Report: Navy outsourcing decision leads to higher costs
Performance-based contracting, used poorly, is costing government more than keeping the work in-house, inspector general says.
A Navy contract awarded two years ago with a creative performance-based pricing structure was poorly written and implemented, leading the government to pay too much for services and potentially making the contract more expensive than if the work had stayed in-house, according to a recent audit report.
In early 2005, the Navy completed a public-private job competition, resulting in a contract with Shaw Infrastructure Inc. to provide environmental services such as laboratory testing, waste water treatment and site remediation at the Public Works Center in San Diego. The contract uses firm fixed-price agreements for recurring work and task orders for one-time projects, and is performance-based. The Defense Department has backed performance-based arrangements as part of an effort to enhance accountability.
But in a Defense inspector general review, investigators found that poor implementation of performance-based clauses has left Navy officials unable to effectively monitor and manage the contractor's work.
Inspectors also found that the contractor's fixed payment structure is not aligned with variable reimbursements to the center based on actual services delivered.
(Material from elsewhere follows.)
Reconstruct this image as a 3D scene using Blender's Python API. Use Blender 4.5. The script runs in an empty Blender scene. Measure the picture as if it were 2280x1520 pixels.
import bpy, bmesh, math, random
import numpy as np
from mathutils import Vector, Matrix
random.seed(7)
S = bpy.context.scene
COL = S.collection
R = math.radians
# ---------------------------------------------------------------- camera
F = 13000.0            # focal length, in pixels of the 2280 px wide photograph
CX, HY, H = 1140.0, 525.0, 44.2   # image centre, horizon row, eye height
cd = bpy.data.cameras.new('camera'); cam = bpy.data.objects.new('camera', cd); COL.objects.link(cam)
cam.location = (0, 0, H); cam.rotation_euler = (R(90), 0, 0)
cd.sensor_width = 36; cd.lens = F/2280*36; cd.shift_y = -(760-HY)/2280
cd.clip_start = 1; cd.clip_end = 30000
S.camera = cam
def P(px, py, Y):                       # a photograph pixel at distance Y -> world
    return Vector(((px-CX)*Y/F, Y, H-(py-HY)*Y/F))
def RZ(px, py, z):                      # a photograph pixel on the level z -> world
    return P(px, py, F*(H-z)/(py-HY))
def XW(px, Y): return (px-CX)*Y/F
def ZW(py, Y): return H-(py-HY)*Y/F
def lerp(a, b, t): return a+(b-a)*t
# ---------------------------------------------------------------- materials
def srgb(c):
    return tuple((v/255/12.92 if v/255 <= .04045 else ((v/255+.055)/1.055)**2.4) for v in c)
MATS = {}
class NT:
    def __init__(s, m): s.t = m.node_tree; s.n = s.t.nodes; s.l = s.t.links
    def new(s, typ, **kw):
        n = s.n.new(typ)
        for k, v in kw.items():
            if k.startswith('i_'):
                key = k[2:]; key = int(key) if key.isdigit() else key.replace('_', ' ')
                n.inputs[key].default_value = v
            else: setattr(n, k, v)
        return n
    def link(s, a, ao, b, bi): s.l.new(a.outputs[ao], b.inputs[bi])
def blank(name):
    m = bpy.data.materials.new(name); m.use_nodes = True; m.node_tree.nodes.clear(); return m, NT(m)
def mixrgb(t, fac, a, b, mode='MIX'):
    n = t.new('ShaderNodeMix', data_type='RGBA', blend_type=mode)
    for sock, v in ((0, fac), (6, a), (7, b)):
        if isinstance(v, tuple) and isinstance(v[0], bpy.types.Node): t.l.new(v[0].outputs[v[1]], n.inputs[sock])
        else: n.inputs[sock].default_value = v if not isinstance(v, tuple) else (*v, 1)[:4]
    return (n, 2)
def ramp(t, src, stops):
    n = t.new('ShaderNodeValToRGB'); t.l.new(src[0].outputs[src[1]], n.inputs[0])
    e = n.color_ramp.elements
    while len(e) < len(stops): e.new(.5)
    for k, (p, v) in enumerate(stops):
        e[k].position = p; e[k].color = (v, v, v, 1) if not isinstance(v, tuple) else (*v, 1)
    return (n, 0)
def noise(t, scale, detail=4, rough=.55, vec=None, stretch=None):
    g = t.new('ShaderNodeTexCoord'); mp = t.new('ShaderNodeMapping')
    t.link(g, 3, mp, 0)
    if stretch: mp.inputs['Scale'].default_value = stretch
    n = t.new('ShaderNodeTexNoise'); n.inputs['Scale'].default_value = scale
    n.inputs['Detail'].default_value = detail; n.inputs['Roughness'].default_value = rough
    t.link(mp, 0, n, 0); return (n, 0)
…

When the contractor workload in some areas turned out to be about half of what was expected, vague language left officials unable to negotiate better terms.
In addition, under task orders, the Navy paid labor rates higher than those originally negotiated, overpaying by about $1.4 million for the first 18 months. If the agency continues to accept the higher labor rates, the Navy will pay about $6.6 million more than was negotiated over the remaining three years of the contract, reviewers wrote, wiping out the cost advantage of using the private company rather than government employees.
The IG office made numerous recommendations to improve contract management and control payments, with which the Navy agreed.
Procurement experts are divided on the use of performance-based contracting. A panel of government and industry specialists, convened under the Services Acquisition Reform Act, found that in a sampling of contracts that were designated as performance-based, only 38 percent implemented the strategy well, while about 23 percent used some aspects of it and 40 percent did not use it at all. (The figures do not add up to 100 percent due to rounding.)
Based in part on that finding, the panel recommended that the Office of Management and Budget drop a quota that 40 percent of contract dollars be covered by performance-based agreements.
The IG's findings also raise questions for the review of other public-private competitions carried out under OMB's Circular A-76 rulebook. In an April memorandum, OMB directed agencies to validate the savings achieved from a sampling of competitive sourcing decisions. Those analyses could support critics' arguments that many work agreements, like this one, end up with unexpectedly high costs that eat into projected savings.